You would never give away your business after years of creating value. You would also never purposefully devalue your life’s savings. Right?
When I was studying business and finance in the early 90’s at Babson College “Globalization” was the future. Where has that gotten us? Into a load of trouble.
Countries like China manipulate their currency, and central banks the world over are in a mad race to the bottom. In what “globalized” world can the U.S. compete if it doesn’t reflate the dollar?
No politician in Washington understands this cold hard fact and what it will take to right a wrong. As Pat Buchanan explains:
“If we don’t like the way the global economy works,” says Paul Ryan, “then we have to get out there and change it.”

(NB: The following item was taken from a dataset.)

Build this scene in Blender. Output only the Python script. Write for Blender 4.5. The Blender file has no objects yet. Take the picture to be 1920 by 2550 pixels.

No, we don’t. The great and justified complaint against China and Japan, who have run the largest trade surpluses at our expense, is that they are “currency manipulators.”
Correct. But the way to deal with currency manipulators is to rob them of the benefits of their undervalued currencies by slapping tariffs on goods they send to the United States.
And if the WTO says you can’t do that, give the WTO the answer Theodore Roosevelt would have given them.
Instead of wringing our hands over income inequality and wage stagnation, why don’t we turn these trade deficits into trade surpluses, as did the generations of Lincoln and McKinley, and T. R. and Cal Coolidge?